- **AIM OF THE EXERCISE**: Return only the lines running from the line with "Keep writing the" down to the line with "mb = MB(); mb.sweep(sts2);", both included, exactly as they appear.

- **LISTED ENTRIES**:
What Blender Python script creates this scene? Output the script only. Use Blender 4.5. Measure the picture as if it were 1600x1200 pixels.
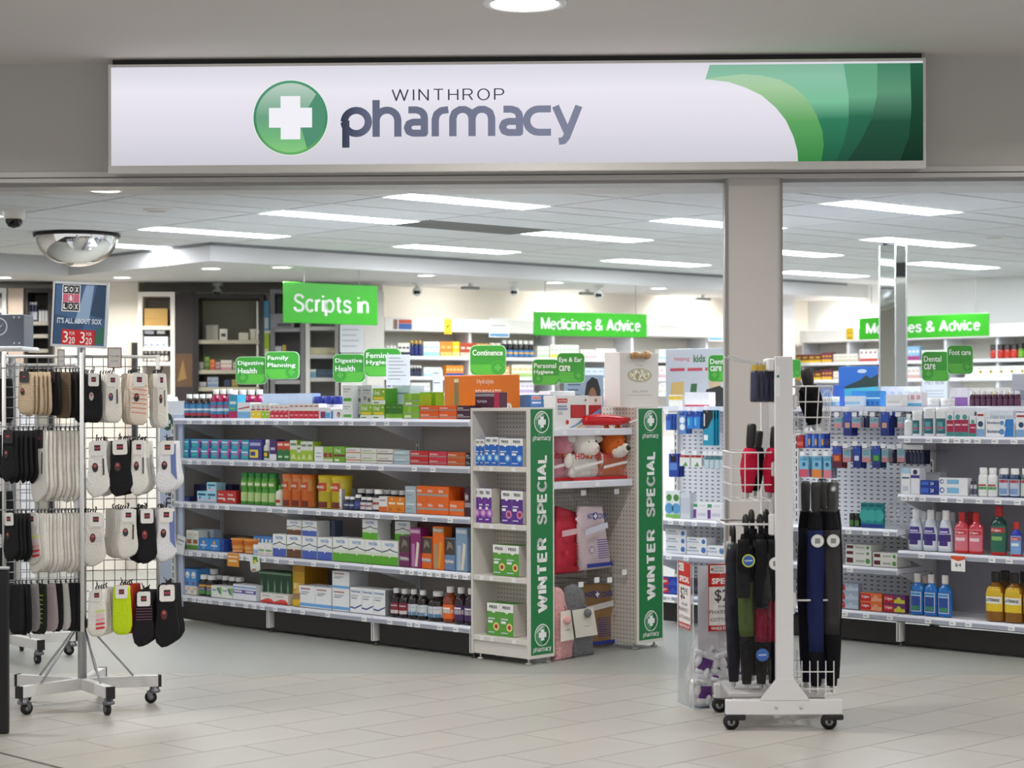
* * *
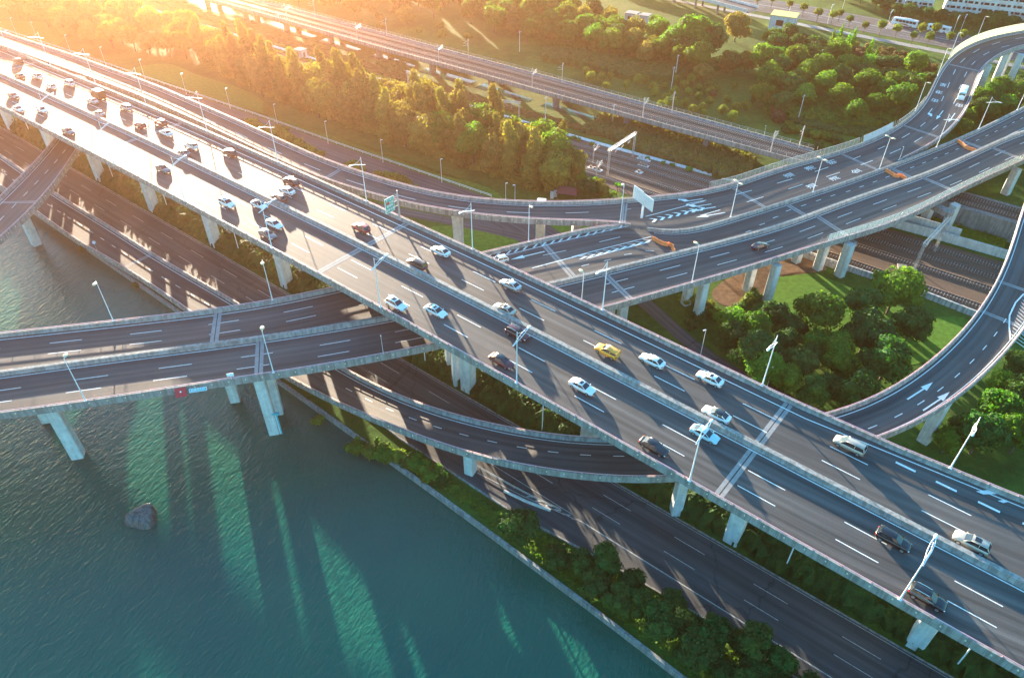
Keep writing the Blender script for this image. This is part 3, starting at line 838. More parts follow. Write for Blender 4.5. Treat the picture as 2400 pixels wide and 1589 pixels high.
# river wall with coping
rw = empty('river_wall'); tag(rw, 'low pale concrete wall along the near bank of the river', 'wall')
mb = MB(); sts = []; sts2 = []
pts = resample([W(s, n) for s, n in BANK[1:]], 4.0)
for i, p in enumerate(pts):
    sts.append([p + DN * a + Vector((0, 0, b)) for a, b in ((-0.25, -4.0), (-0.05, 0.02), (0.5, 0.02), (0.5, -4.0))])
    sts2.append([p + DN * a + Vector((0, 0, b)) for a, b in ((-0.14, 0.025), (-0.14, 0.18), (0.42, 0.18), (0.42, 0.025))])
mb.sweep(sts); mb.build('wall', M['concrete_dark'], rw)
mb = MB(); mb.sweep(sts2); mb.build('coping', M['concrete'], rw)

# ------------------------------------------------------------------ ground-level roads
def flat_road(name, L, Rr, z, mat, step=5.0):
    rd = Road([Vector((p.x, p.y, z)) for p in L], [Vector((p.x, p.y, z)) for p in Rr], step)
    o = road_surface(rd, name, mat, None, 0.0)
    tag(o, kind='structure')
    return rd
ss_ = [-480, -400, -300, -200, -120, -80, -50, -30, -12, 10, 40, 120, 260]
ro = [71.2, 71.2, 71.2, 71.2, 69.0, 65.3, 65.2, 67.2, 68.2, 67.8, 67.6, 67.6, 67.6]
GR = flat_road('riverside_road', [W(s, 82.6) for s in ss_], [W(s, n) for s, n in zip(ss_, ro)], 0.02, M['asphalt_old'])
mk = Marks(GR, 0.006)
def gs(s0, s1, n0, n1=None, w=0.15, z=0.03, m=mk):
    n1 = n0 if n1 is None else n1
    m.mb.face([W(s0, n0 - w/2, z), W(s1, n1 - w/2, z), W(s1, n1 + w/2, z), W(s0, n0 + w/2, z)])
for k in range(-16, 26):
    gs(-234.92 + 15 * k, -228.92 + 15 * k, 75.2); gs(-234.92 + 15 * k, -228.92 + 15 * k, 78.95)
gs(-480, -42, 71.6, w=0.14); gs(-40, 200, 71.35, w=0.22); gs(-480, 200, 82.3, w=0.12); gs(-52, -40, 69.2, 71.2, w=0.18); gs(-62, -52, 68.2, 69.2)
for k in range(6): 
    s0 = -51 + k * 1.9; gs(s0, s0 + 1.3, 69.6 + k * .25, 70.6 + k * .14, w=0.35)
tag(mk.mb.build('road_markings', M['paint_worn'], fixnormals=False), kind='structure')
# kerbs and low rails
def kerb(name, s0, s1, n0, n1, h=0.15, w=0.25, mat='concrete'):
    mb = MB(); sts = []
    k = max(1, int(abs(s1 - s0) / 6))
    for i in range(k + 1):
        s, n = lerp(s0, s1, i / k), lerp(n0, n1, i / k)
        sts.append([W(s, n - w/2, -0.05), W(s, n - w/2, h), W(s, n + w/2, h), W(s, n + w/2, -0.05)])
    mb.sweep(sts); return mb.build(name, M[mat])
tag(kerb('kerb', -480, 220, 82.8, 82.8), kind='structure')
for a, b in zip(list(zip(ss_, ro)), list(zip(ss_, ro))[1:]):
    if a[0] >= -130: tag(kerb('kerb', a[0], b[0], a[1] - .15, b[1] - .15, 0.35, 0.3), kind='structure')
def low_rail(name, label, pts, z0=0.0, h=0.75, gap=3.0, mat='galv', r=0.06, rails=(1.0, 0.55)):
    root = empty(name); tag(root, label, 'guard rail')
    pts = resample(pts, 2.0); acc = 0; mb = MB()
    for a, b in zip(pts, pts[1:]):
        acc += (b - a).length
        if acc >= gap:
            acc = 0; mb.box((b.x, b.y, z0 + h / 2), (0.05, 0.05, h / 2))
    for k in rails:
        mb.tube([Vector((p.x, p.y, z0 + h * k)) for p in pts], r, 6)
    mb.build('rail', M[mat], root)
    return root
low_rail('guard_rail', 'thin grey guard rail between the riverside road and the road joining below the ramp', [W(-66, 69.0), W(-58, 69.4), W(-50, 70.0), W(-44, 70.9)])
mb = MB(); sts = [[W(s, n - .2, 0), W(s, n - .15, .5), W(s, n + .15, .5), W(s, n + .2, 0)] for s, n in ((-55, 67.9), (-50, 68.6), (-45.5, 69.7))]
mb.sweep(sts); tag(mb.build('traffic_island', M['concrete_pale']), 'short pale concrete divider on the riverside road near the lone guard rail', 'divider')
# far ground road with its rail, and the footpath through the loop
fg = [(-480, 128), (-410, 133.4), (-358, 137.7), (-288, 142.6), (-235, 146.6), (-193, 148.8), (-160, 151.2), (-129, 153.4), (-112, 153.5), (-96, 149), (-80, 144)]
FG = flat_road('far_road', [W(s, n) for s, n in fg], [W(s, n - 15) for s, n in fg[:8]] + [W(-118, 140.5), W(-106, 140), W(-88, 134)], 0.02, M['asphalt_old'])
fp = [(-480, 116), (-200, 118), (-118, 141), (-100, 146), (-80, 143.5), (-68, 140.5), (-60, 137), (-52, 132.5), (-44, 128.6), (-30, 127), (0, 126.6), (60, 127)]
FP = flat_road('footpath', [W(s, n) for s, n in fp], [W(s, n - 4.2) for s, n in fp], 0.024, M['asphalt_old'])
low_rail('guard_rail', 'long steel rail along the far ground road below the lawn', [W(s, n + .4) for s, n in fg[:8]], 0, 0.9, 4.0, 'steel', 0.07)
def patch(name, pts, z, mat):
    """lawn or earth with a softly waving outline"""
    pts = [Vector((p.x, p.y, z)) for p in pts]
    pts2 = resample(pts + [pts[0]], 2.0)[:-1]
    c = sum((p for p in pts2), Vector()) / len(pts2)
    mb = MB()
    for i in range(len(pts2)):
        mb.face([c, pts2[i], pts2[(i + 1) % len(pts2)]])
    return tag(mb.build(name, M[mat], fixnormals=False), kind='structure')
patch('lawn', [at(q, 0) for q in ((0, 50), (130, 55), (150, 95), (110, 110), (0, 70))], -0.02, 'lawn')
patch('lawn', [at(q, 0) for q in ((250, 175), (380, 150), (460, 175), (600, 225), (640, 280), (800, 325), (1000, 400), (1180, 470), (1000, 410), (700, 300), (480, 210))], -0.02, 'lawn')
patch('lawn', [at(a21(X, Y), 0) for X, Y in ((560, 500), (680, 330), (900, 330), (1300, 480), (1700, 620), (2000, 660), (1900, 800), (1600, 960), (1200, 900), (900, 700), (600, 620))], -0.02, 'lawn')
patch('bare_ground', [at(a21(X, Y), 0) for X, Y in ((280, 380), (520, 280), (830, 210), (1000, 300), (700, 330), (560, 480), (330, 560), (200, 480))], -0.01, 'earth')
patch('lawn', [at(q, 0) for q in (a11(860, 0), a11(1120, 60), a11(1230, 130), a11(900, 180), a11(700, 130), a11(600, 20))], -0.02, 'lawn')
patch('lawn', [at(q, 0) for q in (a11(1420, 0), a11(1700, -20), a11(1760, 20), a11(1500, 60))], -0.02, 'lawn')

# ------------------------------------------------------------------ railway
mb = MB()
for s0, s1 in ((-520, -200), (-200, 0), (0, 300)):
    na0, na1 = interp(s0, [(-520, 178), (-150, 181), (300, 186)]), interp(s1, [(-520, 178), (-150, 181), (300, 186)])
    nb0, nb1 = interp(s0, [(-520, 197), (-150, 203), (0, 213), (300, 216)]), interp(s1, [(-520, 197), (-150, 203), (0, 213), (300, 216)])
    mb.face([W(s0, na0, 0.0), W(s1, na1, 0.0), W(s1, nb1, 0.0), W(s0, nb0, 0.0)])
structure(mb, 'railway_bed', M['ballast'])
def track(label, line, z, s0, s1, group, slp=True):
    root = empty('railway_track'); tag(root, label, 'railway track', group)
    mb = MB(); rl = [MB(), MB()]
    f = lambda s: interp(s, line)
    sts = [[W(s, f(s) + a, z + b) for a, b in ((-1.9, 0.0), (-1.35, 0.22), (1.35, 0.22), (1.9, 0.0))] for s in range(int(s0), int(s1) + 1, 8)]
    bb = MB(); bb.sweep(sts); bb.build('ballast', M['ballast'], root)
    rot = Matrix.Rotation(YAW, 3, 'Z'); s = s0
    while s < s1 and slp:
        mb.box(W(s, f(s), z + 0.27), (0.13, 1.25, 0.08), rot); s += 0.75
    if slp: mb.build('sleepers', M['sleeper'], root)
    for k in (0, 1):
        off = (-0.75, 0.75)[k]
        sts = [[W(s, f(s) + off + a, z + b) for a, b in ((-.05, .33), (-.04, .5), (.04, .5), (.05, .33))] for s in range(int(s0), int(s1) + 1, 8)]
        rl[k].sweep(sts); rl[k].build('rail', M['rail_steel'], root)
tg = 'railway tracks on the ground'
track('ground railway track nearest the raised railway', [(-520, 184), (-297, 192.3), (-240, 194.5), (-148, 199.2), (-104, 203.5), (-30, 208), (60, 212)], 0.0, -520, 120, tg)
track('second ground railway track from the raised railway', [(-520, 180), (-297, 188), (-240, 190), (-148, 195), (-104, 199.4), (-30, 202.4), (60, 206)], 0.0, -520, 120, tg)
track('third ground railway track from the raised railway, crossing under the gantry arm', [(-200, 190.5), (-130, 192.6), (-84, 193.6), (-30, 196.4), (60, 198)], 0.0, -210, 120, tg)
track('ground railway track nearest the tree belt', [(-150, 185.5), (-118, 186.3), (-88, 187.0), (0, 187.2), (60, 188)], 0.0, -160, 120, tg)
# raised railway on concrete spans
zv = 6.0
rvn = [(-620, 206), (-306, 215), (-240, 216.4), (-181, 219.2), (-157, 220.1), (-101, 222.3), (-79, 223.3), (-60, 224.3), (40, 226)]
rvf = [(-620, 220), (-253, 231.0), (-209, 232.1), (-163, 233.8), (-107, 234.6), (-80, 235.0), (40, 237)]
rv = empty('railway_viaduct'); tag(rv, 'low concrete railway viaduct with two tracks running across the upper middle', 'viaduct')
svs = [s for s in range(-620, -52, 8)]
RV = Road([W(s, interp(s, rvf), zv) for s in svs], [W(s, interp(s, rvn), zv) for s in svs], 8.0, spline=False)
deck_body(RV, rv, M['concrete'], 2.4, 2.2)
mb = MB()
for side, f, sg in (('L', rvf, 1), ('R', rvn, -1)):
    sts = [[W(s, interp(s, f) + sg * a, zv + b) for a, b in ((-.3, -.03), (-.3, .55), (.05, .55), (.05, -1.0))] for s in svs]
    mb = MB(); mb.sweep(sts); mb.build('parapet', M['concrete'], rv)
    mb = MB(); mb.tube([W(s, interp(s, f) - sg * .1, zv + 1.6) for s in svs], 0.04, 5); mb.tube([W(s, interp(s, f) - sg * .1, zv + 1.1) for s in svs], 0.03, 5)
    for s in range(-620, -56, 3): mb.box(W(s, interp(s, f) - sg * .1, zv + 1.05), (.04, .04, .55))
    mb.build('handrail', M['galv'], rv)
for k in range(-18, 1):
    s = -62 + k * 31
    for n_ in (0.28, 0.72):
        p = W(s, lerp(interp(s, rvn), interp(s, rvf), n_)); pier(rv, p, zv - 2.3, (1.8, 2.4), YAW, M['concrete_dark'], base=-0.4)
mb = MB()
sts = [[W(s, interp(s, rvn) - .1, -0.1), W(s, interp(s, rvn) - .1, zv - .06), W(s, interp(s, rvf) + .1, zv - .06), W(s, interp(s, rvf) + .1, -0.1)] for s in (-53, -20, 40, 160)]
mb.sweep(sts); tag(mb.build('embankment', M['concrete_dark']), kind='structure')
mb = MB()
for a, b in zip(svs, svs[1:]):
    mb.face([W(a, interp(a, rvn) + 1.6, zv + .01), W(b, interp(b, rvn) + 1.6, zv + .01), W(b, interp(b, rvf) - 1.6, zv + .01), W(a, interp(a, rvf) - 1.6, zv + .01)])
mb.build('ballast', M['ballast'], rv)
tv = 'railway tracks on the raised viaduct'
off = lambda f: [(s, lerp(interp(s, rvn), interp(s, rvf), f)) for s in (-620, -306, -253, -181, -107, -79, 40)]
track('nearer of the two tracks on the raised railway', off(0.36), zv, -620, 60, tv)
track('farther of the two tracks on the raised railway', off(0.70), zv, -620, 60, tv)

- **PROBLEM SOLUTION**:
Keep writing the Blender script for this image. This is part 3, starting at line 838. More parts follow. Write for Blender 4.5. Treat the picture as 2400 pixels wide and 1589 pixels high.
# river wall with coping
rw = empty('river_wall'); tag(rw, 'low pale concrete wall along the near bank of the river', 'wall')
mb = MB(); sts = []; sts2 = []
pts = resample([W(s, n) for s, n in BANK[1:]], 4.0)
for i, p in enumerate(pts):
    sts.append([p + DN * a + Vector((0, 0, b)) for a, b in ((-0.25, -4.0), (-0.05, 0.02), (0.5, 0.02), (0.5, -4.0))])
    sts2.append([p + DN * a + Vector((0, 0, b)) for a, b in ((-0.14, 0.025), (-0.14, 0.18), (0.42, 0.18), (0.42, 0.025))])
mb.sweep(sts); mb.build('wall', M['concrete_dark'], rw)
mb = MB(); mb.sweep(sts2); mb.build('coping', M['concrete'], rw)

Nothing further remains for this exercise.